__Written problem__: Below are records; please write out exactly the lines from the first line through the line containing "from math import radians", with no pictures.

__Data in this exercise__:
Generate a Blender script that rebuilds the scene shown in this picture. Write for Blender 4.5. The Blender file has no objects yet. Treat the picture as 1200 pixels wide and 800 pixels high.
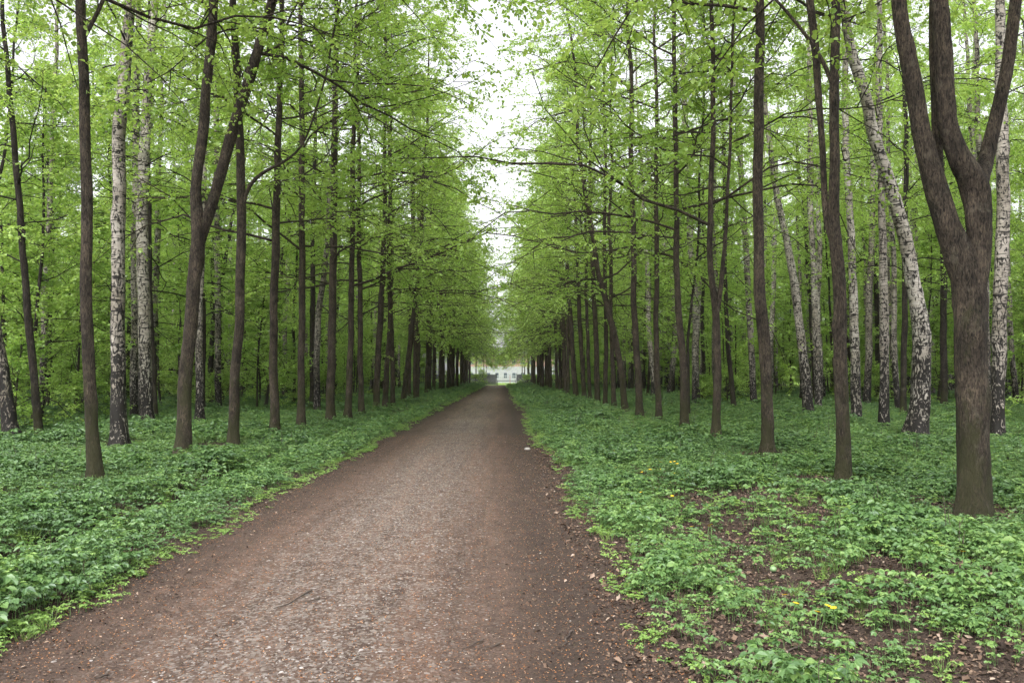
import bpy, math
import numpy as np
from math import radians

HAZE = .0002
# ------------------------------------------------------------------ basics
rng = np.random.default_rng(7)
C = bpy.context.scene.collection
F, CX, CY = 930.0, 600.0, 400.0
VPX, VPY = 588.0, 441.5
CAMH = 1.6
PITCH = math.atan((VPY - CY) / F)
YAW = math.atan((CX - VPX) / F)          # turned to the right

def ray(u, v):
    x, y, z = (u - CX) / F, 1.0, (CY - v) / F
    c, s = math.cos(PITCH), math.sin(PITCH)
    y, z = y * c - z * s, y * s + z * c
    c, s = math.cos(YAW), math.sin(YAW)
    return np.array([x * c + y * s, -x * s + y * c, z])

def ground_at(u, v, h=0.0):
    r = ray(u, v); t = (h - CAMH) / r[2]
    return r[0] * t, r[1] * t

def at_depth(u, v, d):
    r = ray(u, v); t = d / r[1]
    return np.array([r[0] * t, d, CAMH + r[2] * t])

def norm(a):
    return a / (np.linalg.norm(a, axis=-1, keepdims=True) + 1e-9)

# value noise
_tab = np.random.default_rng(3).random((256, 256))
def vnoise(x, y, s=1.0, o=0.0):
    x = np.asarray(x, float) * s + o + 1000; y = np.asarray(y, float) * s + o * 1.7 + 1000
    xi, yi = np.floor(x).astype(int), np.floor(y).astype(int)
    fx, fy = x - xi, y - yi
    fx = fx * fx * (3 - 2 * fx); fy = fy * fy * (3 - 2 * fy)
    g = lambda i, j: _tab[i % 256, j % 256]
    return (g(xi, yi) * (1 - fx) * (1 - fy) + g(xi + 1, yi) * fx * (1 - fy)
            + g(xi, yi + 1) * (1 - fx) * fy + g(xi + 1, yi + 1) * fx * fy)

def path_edges(y):
    y = np.asarray(y, float)
    l = -2.80 + .22 * (vnoise(y, 0, .35) - .5) + .12 * (vnoise(y, 5, 1.3) - .5)
    r = 0.66 + .25 * (vnoise(y, 9, .3) - .5) + .14 * (vnoise(y, 14, 1.2) - .5)
    return l, r

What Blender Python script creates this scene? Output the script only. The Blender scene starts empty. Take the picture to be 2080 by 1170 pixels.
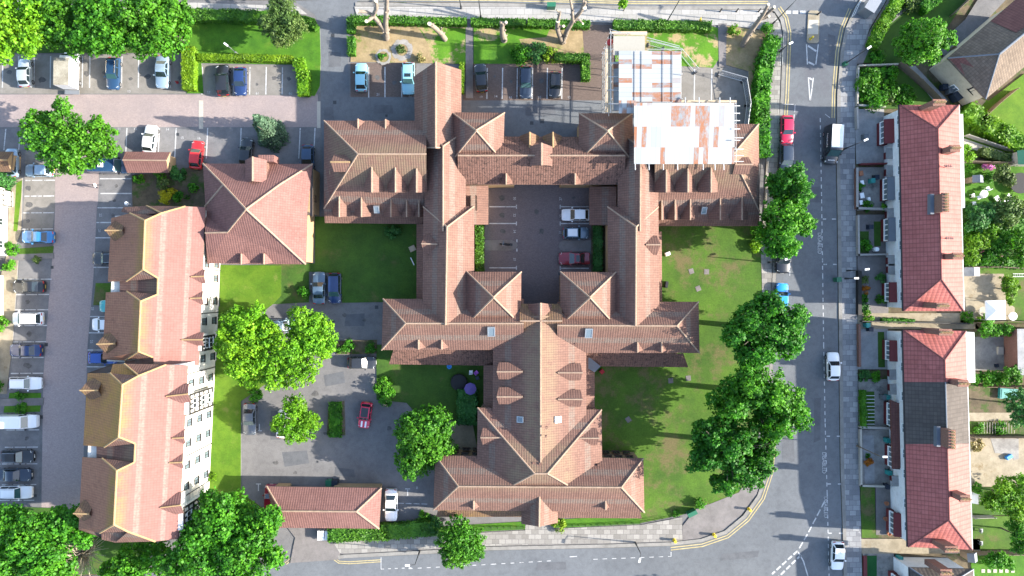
import bpy, bmesh, math, random
import numpy as np
from mathutils import Vector, Matrix
random.seed(7); RNG = np.random.default_rng(7)
scene = bpy.context.scene
col = scene.collection
S, H, CX, CY = 14.0, 100.0, 1040.0, 585.0      # ground pixels per metre, drone height in metres
PI = math.pi
def P(x, y, z=0.0):
    k = (1 - z / H) / S
    return Vector(((x - CX) * k, (CY - y) * k, z))

# ------------------------------------------------------------------ materials
MATS = {}
class NT:
    def __init__(s, name):
        s.m = bpy.data.materials.new(name); s.m.use_nodes = True
        s.t = s.m.node_tree; s.t.nodes.clear()
        s.out = s.n('ShaderNodeOutputMaterial')
    def n(s, typ, **kw):
        nd = s.t.nodes.new(typ)
        for k, v in kw.items(): setattr(nd, k, v)
        return nd
    def l(s, a, b): s.t.links.new(a, b)
    def sin(s, nd, key, val):
        if hasattr(val, 'is_output') or isinstance(val, bpy.types.NodeSocket): s.l(val, nd.inputs[key])
        else: nd.inputs[key].default_value = val
    def math(s, op, a, b=0.0, c=None, clamp=False):
        nd = s.n('ShaderNodeMath', operation=op); nd.use_clamp = clamp
        s.sin(nd, 0, a); s.sin(nd, 1, b)
        if c is not None: s.sin(nd, 2, c)
        return nd.outputs[0]
    def mix(s, f, a, b, blend='MIX'):
        nd = s.n('ShaderNodeMix', data_type='RGBA', blend_type=blend)
        s.sin(nd, 0, f)
        for i, v in ((6, a), (7, b)):
            if isinstance(v, tuple): nd.inputs[i].default_value = (v[0], v[1], v[2], 1)
            else: s.l(v, nd.inputs[i])
        return nd.outputs[2]
    def pos(s): return s.n('ShaderNodeNewGeometry').outputs['Position']
    def noise(s, scale, detail=4.0, rough=0.6, vec=None, off=0.0):
        nd = s.n('ShaderNodeTexNoise'); nd.inputs['Scale'].default_value = scale
        nd.inputs['Detail'].default_value = detail; nd.inputs['Roughness'].default_value = rough
        v = vec if vec is not None else s.pos()
        if off:
            a = s.n('ShaderNodeVectorMath', operation='ADD'); s.l(v, a.inputs[0]); a.inputs[1].default_value = (off, off * .7, off * 1.3); v = a.outputs[0]
        s.l(v, nd.inputs['Vector'])
        return nd.outputs[0]
    def step(s, v, lo, hi):
        nd = s.n('ShaderNodeMapRange'); nd.clamp = True; nd.interpolation_type = 'SMOOTHSTEP'
        s.l(v, nd.inputs[0]); nd.inputs[1].default_value = lo; nd.inputs[2].default_value = hi
        return nd.outputs[0]
    def bsdf(s, colr, rough=0.8, bump=None, bstr=0.3, bdist=0.05, metal=0.0, spec=0.3, **kw):
        b = s.n('ShaderNodeBsdfPrincipled')
        if isinstance(colr, tuple): b.inputs['Base Color'].default_value = (colr[0], colr[1], colr[2], 1)
        else: s.l(colr, b.inputs['Base Color'])
        s.sin(b, 'Roughness', rough); b.inputs['Metallic'].default_value = metal
        b.inputs['Specular IOR Level'].default_value = spec
        for k, v in kw.items(): b.inputs[k].default_value = v
        if bump is not None:
            bp = s.n('ShaderNodeBump'); bp.inputs['Strength'].default_value = bstr; bp.inputs['Distance'].default_value = bdist
            s.l(bump, bp.inputs['Height']); s.l(bp.outputs[0], b.inputs['Normal'])
        return b
    def done(s, b):
        s.l(b.outputs[0], s.out.inputs[0]); return s.m

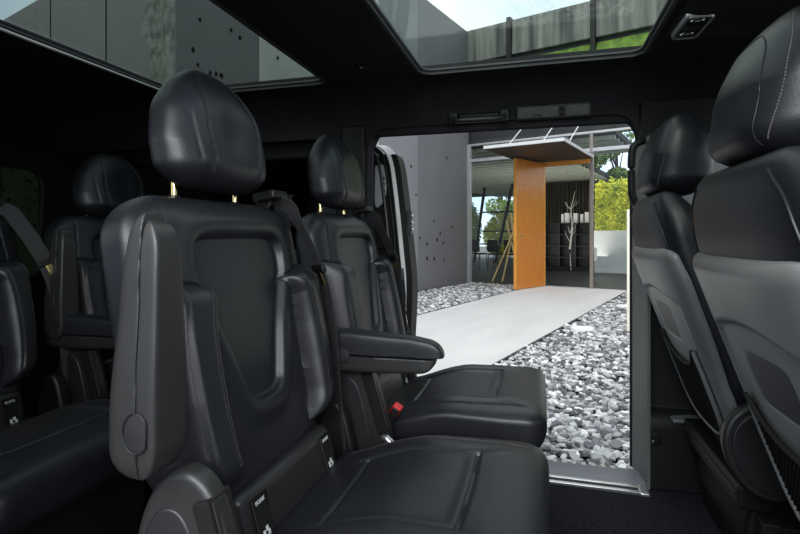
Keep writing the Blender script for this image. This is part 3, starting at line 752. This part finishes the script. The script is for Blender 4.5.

__Exercise solution__:
Generate a Blender script that rebuilds the scene shown in this picture. Write for Blender 4.5. The Blender file has no objects yet. Treat the picture as 1200 pixels wide and 800 pixels high.
import bpy, math
import numpy as np
from math import radians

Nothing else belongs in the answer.